Measuring Quality
How Chartbeat aims to increase good content online

Chartbeat is an analytics company that makes tools based around attention versus clicks. The company launched out of Betaworks in 2009. Internet Week sat down with CEO Tony Halle to learn about the company’s plan to make engagement metrics more valueable than page views.
Internet Week: How did Chartbeat begin?
We came at a time when the receipt was that real-time analytics as was a bad dangerous thing. No-one did real-time analytics at the time. We didn’t find any of the metrics people were used to seeing. The metrics being used were pageviews, but we focused on concurrents and engaged time, which were bizarre to people. Were were a small service doing real-time data when real-time data was bad. But we felt pretty strongly there were new use cases to be found in real-time web analytics.
We had been part of Betaworks and seen how the real-time web had changed search, and were curious to see the same experiment done in analytics.
The first year was slow. We were going out speaking to people until there was a certain moment when we got an email from Time.com that said, “hey, all our front-end people are using this.”
It took off. Now 80% of top publishers use Chartbeat.
Internet Week: What did you discover about online metrics?
What’s really interesting for us is the idea of measuring feedback. The problem with the metrics the world was using was they were largely focused on things like page views which is the measure of clicks to a piece of content, not the content itself. The metrics just encouraged clicks, and no engagement with the content, and that was plain wrong.
It’s why we wanted to avoid page views in the first place — it’s not a nice metric to use. You can have content not many people click on but really love when they get there.
One of the things we found was ad sales people started using these metrics to to sell ads indirectly. When we asked why, they said, “if we’re fighting an impressions game, where there’s an infinite number of inventory, we will always lose.”
The thing we care about a lot is the mission of Chartbeat, that 10–15 years
from now, good content on the web is making money.
We started exploring how to make the case that quality actually matters and has an impact on the bottom line.
There was a clear correlation between brand recall recognition and the amount of time spent capturing their attention. We started asking how to build the tools necessary for publishers to make the case for quality content and advertisers can get trust and transparency not by getting an ad that’s loaded for one second, but for 20 seconds because the great quality content keeps people there.

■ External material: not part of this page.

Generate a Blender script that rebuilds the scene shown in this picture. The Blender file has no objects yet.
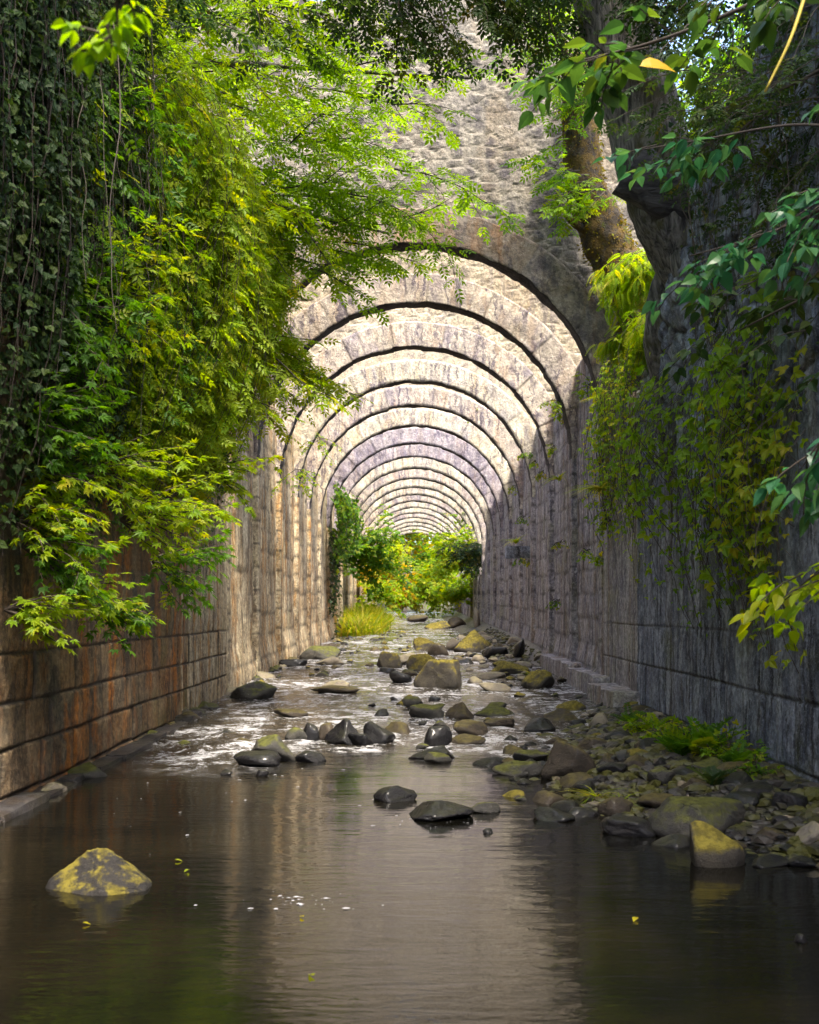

Internet Week: What were things like in the early days?
There were just two of us at one desk, and we didn’t have much of a clue as to what we were doing.
Our biggest challenge was that there were already a lot of players in the analytics space, and then Google started offering analytics for free. We knew we wouldn’t be faster than Google, so made a list of all the things they did with analytics and then made a list of the opposites of those things and just did the entire opposite. We thought if we’re like Google we’ll lose, but if we’re the opposite of Google, we may lose as well, but at least we’d be different.
The other thing we found was that analytics tools used to be for people who were good with data. But we found organizations had to become more adaptive and people were democratizing decision making. The people who were making decisions weren’t data scientists nor people who could look at an Excel spreadsheet like it was poetry.
Internet Week: What advice do you have for someone starting a company?
It’s enormous fun. It’s terrifying, but don’t be afraid is the biggest thing. You will be surprised by how many people will give you advice if you just ask. You start realizing there are a lot of people out there who were in your place once and they all want to to see you win.
Internet Week: What do you tell people who ask how to grow their readership?
People tend to think there’s a trick to this. There are tricks to
growing traffic, but there are very few tricks to growing audience.
Traffic is a one-off person who comes from Argentina or Latvia but never comes back. An audience knows you who you are and what you’re doing and keeps coming back. You have to write something genuinely interesting that people want to read.
Internet Week: So how do you build an audience?
First, make sure your site is readable and that you have enough people creating enough content. There’s a certain amount of organic growth around that.
Then, set up your site for search, and at that point, start hitting social strategically.
It’s interesting what you can do with paid promotion. If you’re spending money to get people to the site, see if those people are converting. If you’re paying for one-off visits, then it’s not valuable, but if that person will come back once a week for the next year, it’s worth it.
Once you have people coming, focus on the Property of Return: someone who
stays three minutes is twice as likely to stay as someone who stays for less time.
Your job is to get them onto the next story or keep them reading long enough to know who you are. 55% of all page views on Web get less than 15 seconds of engagement. Find out what works for you and focus on that source until it taps out.